This is a tough picture, huh?
I chose it because, to me, this is a picture of grieving. All the others I found were so … quiet. Calm. Thoughtful. A single teardrop falling from dark eyelashes. Two hands entwined in shared loss. A solitary person sitting on a mountain or beside a gravestone.
Sure, these all count. They are all responses to grief. But this picture — I think this picture is the real, raw, taking-back-my-freedom kind of grieving that we, in our feel-good culture have ignored for far too long. I believe our obsession with looking young and looking beautiful … our obsession with owning more and more and more … and our efforts to legislate ourselves into a safe little box – well, I believe they all stem from our inability to truly grieve loss.
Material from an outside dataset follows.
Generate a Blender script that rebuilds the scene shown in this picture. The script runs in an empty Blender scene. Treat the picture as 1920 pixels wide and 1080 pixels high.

We have lost the value of grieving. We are trying to live without it. Pretending we don’t need it. Or that the loss that triggers this grief can be controlled. The Bible talks about people wailing and tearing at their clothes in grief. That’s this picture.
I think perhaps our struggle with forgiveness is also connected to our incomprehension of grief. Sometimes hanging onto an injustice is actually all we know how to do — or it’s easier, maybe, than accepting the loss of something we thought we deserved.
I have allowed myself to grieve like this picture over the loss of my family, the loss of my dreams for how my children would grow up and what they would do, my helplessness to change the tragedies that have befallen us. And those times of grieving have been both painful and healing. All that energy would still be stored somewhere inside me if I didn’t let it out. All that energy would be stored inside me if I feared looking like this woman … letting happen on the outside what lied within.
No. Hiding and avoiding grief is not the answer. Letting it out is the answer.Because then it has no hold on us. Grief is a process and the outward act of grieving is the release of the energy of grief.
The result is a new peace, healing, and rest. Maybe I’m a little crazy. But maybe
a little crazy grieving can go a long way. God bless!